Les photographies que Ziad Antar présente à la Galerie Almine Rech ont été prises sur des pellicules périmées depuis 1976. Il en découle que les images qui en sont issues sont couvertes d’une peau lépreuse qui gêne leur lecture quand elle ne l’empêche pas tout simplement. Si certaines sont plus atteintes que d’autres, plusieurs de ces clichés sont chargés de poésie. Le voile agit parfois avec justesse, comme quand la surface de la photographie se voit recouverte d’une pluie d’étincelles tombant sur le profil d’un homme, lui donnant un air solennel. L’image anodine devient alors exceptionnelle, presque miraculeuse, tant on se dit que l’effet du hasard nous révèle ce qui serait passé par pertes et profits dans ce travail aux sujets et aux cadrages totalement galvaudés.

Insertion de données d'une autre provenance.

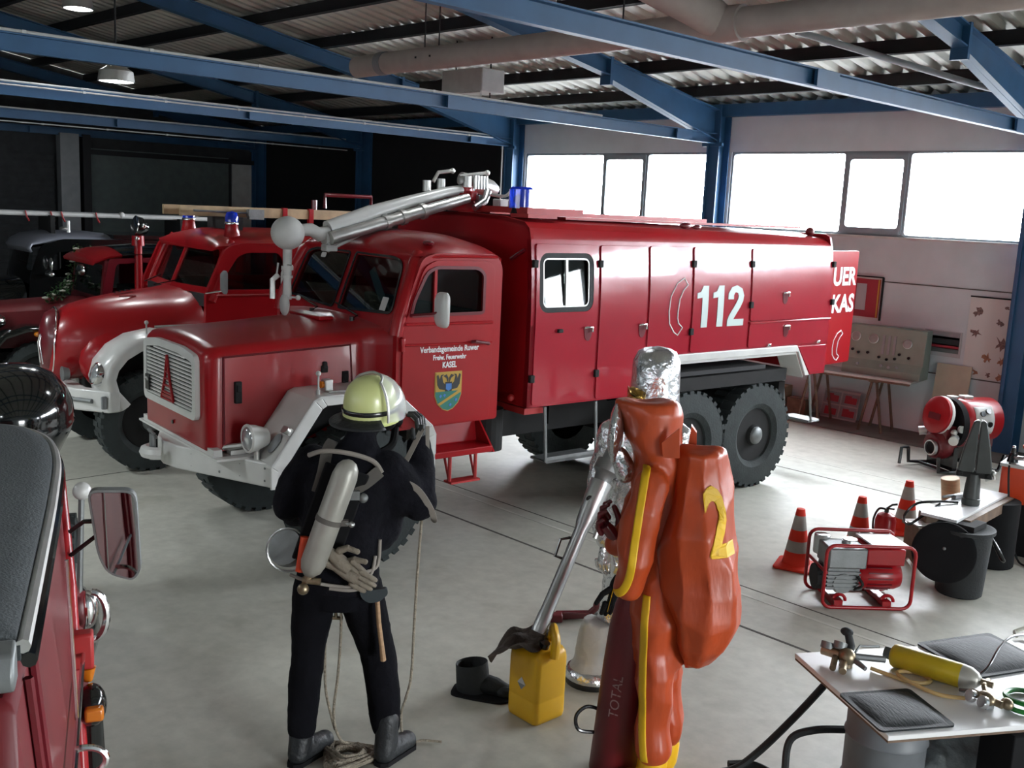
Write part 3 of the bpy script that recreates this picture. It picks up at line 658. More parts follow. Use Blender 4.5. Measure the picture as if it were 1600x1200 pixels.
mb = MB(); mb.tube(arc((-.45, -.55, 1.72), .19, 0, 340, (0, 1, 0), (.55, 0, .83), 20), .014, 8); mb.cyl((-.45, -.55, 1.72), (-.33, -.55, 1.60), .02); mb.build('steering_wheel', 'black', T1)
mb = MB(); mb.strip([(-.48, -.80, 2.10), (-.42, -.45, 1.76)], .07, .006, (1, 0, .4)); mb.build('inside_strut', 'grey', T1)
mb = MB(); mb.panel(rr(-.70 + CV * 0, 1.835, -.62, 1.93, .005), [], lambda a, b: (up(b) + .001, CV - a, b), (.002, 0, 0)); mb.build('paper_sticker', 'paper', T1)
mb = MB(); mb.panel(rr(.42, 2.15, .50, 2.19, .015), [], lambda a, b: (up(b) + .001, CV - a, b), (.002, 0, 0)); mb.build('round_sticker', 'paper', T1)
for v_ in (-.62, -1.25):
    mb = MB(); mb.tube([(-.20, v_, 1.745), (-.235, v_ + .02, 1.77), (-.26, v_ - .36, 1.83)], .008, 6); mb.cyl((-.20, v_, 1.72), (-.20, v_, 1.76), .02, n=8); mb.build('wiper', 'black', T1)
# vent box on the scuttle
mb = MB(); mb.box((-.06, CV, 1.735), (.12, .5, .03)); mb.build('scuttle_vent', 'red', T1, bevel=.01)
# mirrors
for s_, v0 in ((1, .20), (-1, -2.2)):
    m_ = empty('side_mirror', (-.45, v0, 1.89)); m_.parent = T1
    mb = MB(); mb.rings([[(d, a * k_, b * k_) for a, b in rr(-.075, -.125, .075, .125, .05)] for d, k_ in ((.035, .3), (.03, .75), (.012, .96), (0, 1), (-.012, 1))]); mb.build('mirror_shell', 'white', m_)
    mb = MB(); mb.panel(rr(-.066, -.115, .066, .115, .045), [], lambda a, b: (-.013, a, b), (-.002, 0, 0)); mb.build('mirror_face', 'mirrorglass', m_, smooth=0)
    mb = MB(); mb.tube([(.02, 0, -.01), (.04, -s_ * .05, -.03), (.11, -s_ * .24, -.06)], .009, 8); mb.build('mirror_arm', 'reddark', m_)
# cab step
st = empty('cab_step', (-.84, -.05, .78)); st.parent = T1
mb = MB(); mb.rings([[(a, b, c) for a, b, c in ((.30, .05, -.03), (.30, .05, .02), (.30, -.16, .02), (.30, -.20, .22), (.30, -.22, .22), (.30, -.22, -.03))], [(-.27, .05, -.03), (-.27, .05, .02), (-.27, -.16, .02), (-.27, -.20, .22), (-.27, -.22, .22), (-.27, -.22, -.03)]]); mb.build('step_tray', 'red', st, smooth=0, bevel=.008)
mb = MB(); mb.prism([(.06, -.03), (-.20, .24), (-.23, .24), (-.23, -.03)], lambda a, b: (-.27, a, b), (-.015, 0, 0)); mb.build('step_cheek', 'red', st, smooth=0)
mb = MB()
for x in (.12, -.12):
    mb.tube([(x, .03, -.03), (x, .03, -.22)], .014, 6); mb.tube([(x, -.05, -.03), (x, .03, -.22)], .010, 6)
mb.box((0, .03, -.225), (.27, .10, .015)); mb.build('stirrup', 'redrough', st, smooth=0)
# body ----------------------------------------------------------------------
BX0, BX1, BZ = -1.43, -5.42, 1.065; BK = .10
out = [(BX0, BZ), (BX0, 2.385), (BX1, 2.375), (BX1, 1.085), (-5.06, 1.085), (-4.90, 1.345), (-3.10, 1.345), (-2.80, BZ)]
wb = rr(-2.06, 1.835, -1.52, 2.265, .07)
fwb = lambda v0: (lambda a, b: (a, v0, b))
for sgn, v0 in ((1, 0), (-1, -2.0)):
    mb = MB(); mb.panel(out, [wb], fwb(v0), (0, -sgn * .05, 0)); mb.bend(1.72, BK, sgn); mb.build('body_side', 'redside', T1, smooth=0)
    mb = MB(); mb.panel(offset(wb, .022), [offset(wb, -.022)], fwb(v0 - sgn * .01), (0, sgn * .022, 0)); mb.bend(1.72, BK, sgn); mb.build('window_rubber', 'rubber', T1, bevel=.008)
    mb = MB(); mb.panel(offset(wb, -.022), [offset(wb, -.034)], fwb(v0 - sgn * .005), (0, sgn * .012, 0)); mb.box((-1.79, v0, 2.05), (.022, .02, .38)); mb.bend(1.72, BK, sgn); mb.build('window_bar', 'alu', T1)
    mb = MB(); mb.panel(wb, [], lambda a, b: (a, v0 - sgn * (.004 + .125 * (b - 1.835)), b), (0, -sgn * .004, 0)); mb.build('body_window', 'cabglass', T1, smooth=0)
    # wheel-arch lip in white
    lo = [(-2.84, 1.115), (-3.13, 1.40), (-4.885, 1.40), (-5.13, 1.085)]; li = [(-2.84, 1.06), (-3.09, 1.335), (-4.91, 1.335), (-5.06, 1.085)]
    mb = MB(); mb.prism(lo + li[::-1], fwb(v0), (0, sgn * .025, 0)); mb.rings([[(a, v0, b) for a, b in (p, (p[0], p[1] - .03))] + [(p[0], v0 - sgn * .25, p[1] - .03), (p[0], v0 - sgn * .25, p[1])] for p in li]); mb.build('arch_lip', 'white', T1, smooth=0, bevel=.005)
    # doors as slightly raised skins
    def dskin(pts, nm, holes=[], r=.03):
        mb = MB(); mb.panel(rpoly(pts, r), holes, fwb(v0), (0, sgn * .014, 0)); mb.bend(1.72, BK, sgn); return mb.build(nm, 'redside', T1, smooth=30, bevel=.006)
    dskin([(-1.47, 1.08), (-1.47, 2.355), (-2.13, 2.35), (-2.13, 1.08)], 'crew_door', [offset(wb, .018)])
    dskin([(-2.16, 1.08), (-2.16, 2.35), (-2.71, 2.35), (-2.71, 1.08)], 'locker_door')
    dskin([(-2.74, 1.16), (-2.74, 2.35), (-3.27, 2.35), (-3.27, 1.41), (-3.12, 1.41)], 'locker_door')
    dskin([(-3.30, 1.41), (-3.30, 2.35), (-4.09, 2.345), (-4.09, 1.41)], 'locker_door')
    dskin([(-4.12, 1.665), (-4.12, 2.345), (-5.40, 2.34), (-5.40, 1.665)], 'locker_door')
    dskin([(-4.12, 1.41), (-4.12, 1.64), (-5.40, 1.64), (-5.40, 1.41)], 'locker_door')
    dskin([(-4.92, 1.385), (-5.40, 1.385), (-5.40, 1.10), (-5.15, 1.10)], 'locker_door')
    mb = MB(); mb.box((-4.75, v0 + sgn * .02, 1.652), (1.30, .03, .02)); mb.build('drip_rail', 'redside', T1, bevel=.006)
    for x, z in ((-2.145, 2.20), (-3.285, 2.20), (-4.105, 2.20), (-5.41, 2.20), (-1.45, 2.20), (-1.45, 1.30), (-2.145, 1.30), (-3.285, 1.60), (-4.105, 1.82), (-5.41, 1.82)):
        mb = MB(); mb.box((x, v0 + sgn * (.022 - BK * max(0, z - 1.72) ** 2), z), (.045, .03, .06)); mb.build('hinge', 'under', T1, bevel=.005)
    for x, z, w_ in ((-2.03, 1.66, 1), (-2.66, 1.66, 1), (-4.63, 1.90, 1), (-4.68, 1.575, 0)):
        h = empty('recessed_handle', (x, v0 + sgn * (.015 - BK * max(0, z - 1.72) ** 2), z)); h.parent = T1
        mb = MB(); mb.panel(rpoly([(-.045, .03), (.045, .03), (.03, -.07), (-.01, -.09), (-.04, -.05)], .02), [], lambda a, b: (a, 0, b), (0, sgn * .004, 0)); mb.build('handle_cup', 'reddark', h)
        mb = MB(); mb.tube([(.05, sgn * .012, .028), (-.03, sgn * .022, .03), (-.035, sgn * .02, -.01)], .010, 8); mb.build('lever', 'chrome', h)
    for x, z in ((-4.42, 1.425), (-5.22, 1.42), (-2.72, 1.45), (-1.72, 1.67)):
        mb = MB(); mb.box((x, v0 + sgn * .025, z), (.05, .03, .03)); mb.build('catch', 'chrome' if z < 1.44 else 'under', T1, bevel=.006)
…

Or, galvaudés, ces sujets le sont pleinement, l’artiste les a choisis pour cette raison. Ces séries, qui débutent et prennent fin avec les pellicules, sont de véritables tours du monde des sujets périmés. On rencontre aussi bien la Tour de Londres que sa cousine Burj Khalifa à Dubaï, les pyramides de Gizeh que les ponts de New-York. Les sujets touristiques voisinent les uns avec les autres, et sont parfois intercalés d’images exotiques, voire pire, complètement néocolonialistes. Plus on s’enfonce dans ce travail, plus on est pris de malaise. La joie au petit bonheur la chance que l’on ressentait au début de la visite se transforme lentement, à mesure que l’on prend acte du réflexe stéréotypé que nous pouvons avoir sur ces images. Prise dans son ensemble, la démarche de Ziad Antar n’a rien à voir avec le contenu individuel des photographies qu’il réalise. Que ce soit Beyrouth ou Londres, des bâtiments célèbres ou d’autres en ruines, l’image est contaminée par la racine. Et c’est cette racine que l’artiste retrouve et met en exergue en utilisant ces anciennes pellicules. Non seulement, il rend physiquement visible la péremption des images mais, en plus, il se confronte aux mécanismes de contournement que les observateurs développent automatiquement face à ces images.

Il n’y a pourtant aucun piège dans ce travail. Le seul piège est celui que nous refermons sur nous-même en acceptant le règne cynique des stéréotypes. En un mot, l’œuvre devient admirable au moment où les photographies apparaissent pour elles-mêmes : affreuses.